6. Deferred Payment Loans - Many states, local governments and nonprofit organizations sponsor loan programs for the benefit of “house rich, cash poor” senior homeowners. Much like reverse mortgages, these programs lend money today that is paid back when the senior homeowner sells the home or dies.

The drawbacks are: 1) the use of loan proceeds is usually restricted to a specific purpose (e.g. home repair, payment of property taxes or special assessments, etc.) and, 2) eligibility may be restricted to seniors qualifying as lower income.

Deferred loan programs often have very low (even zero) closing costs and interest rates.
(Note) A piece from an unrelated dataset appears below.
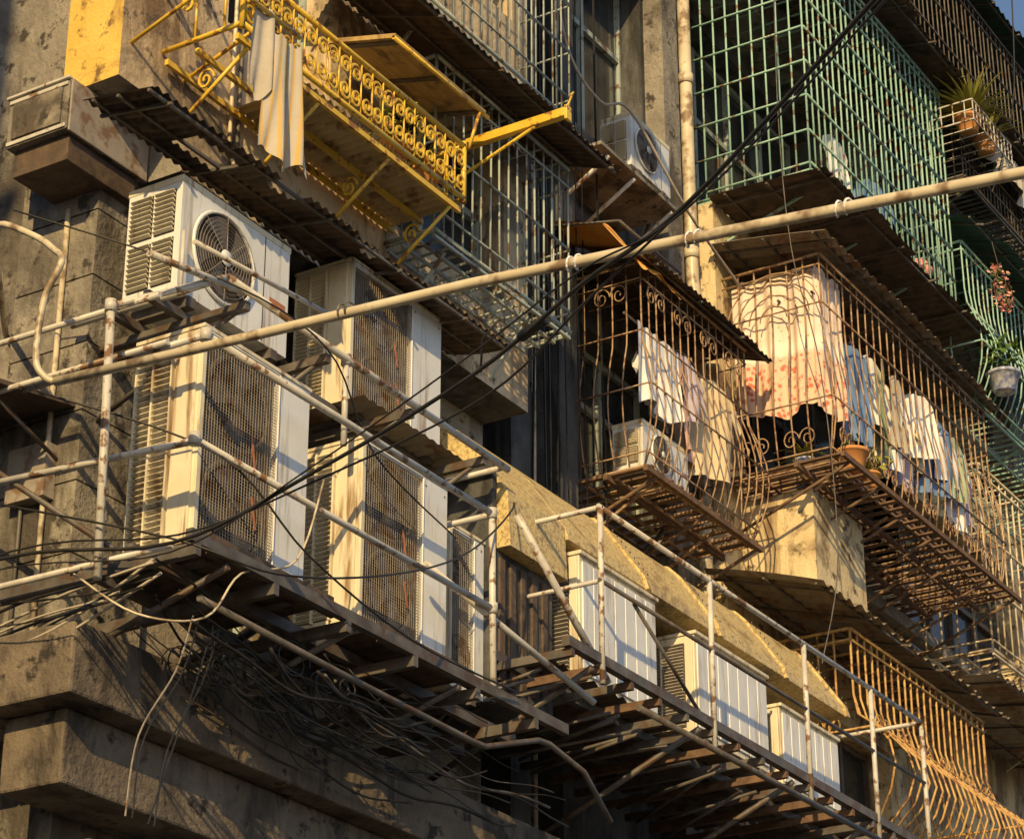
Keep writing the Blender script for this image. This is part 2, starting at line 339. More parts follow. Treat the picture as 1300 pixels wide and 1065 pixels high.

This which makes them an alternative worth looking into before deciding on a reverse mortgage. To find out what deferred loan payment programs are available in your area, contact the Area Agency on Aging (AAA) for your region (http://www.eldercare.gov/Eldercare/Public/Home.asp).

7. Other Assets - Home equity should be viewed as a financial asset on par with CDs, stocks, bonds, cash-value insurance policies or other investments you may own. Before deciding to “cash out” home equity with a reverse mortgage, compare this strategy to other possibilities like selling other financial assets you may own. Stocks and bonds can be turned into cash much more efficiently than home equity can.

Deciding whether to take out a reverse mortgage is an important financial step for both you and you heirs. Be sure to consider the alternatives before making a final decision.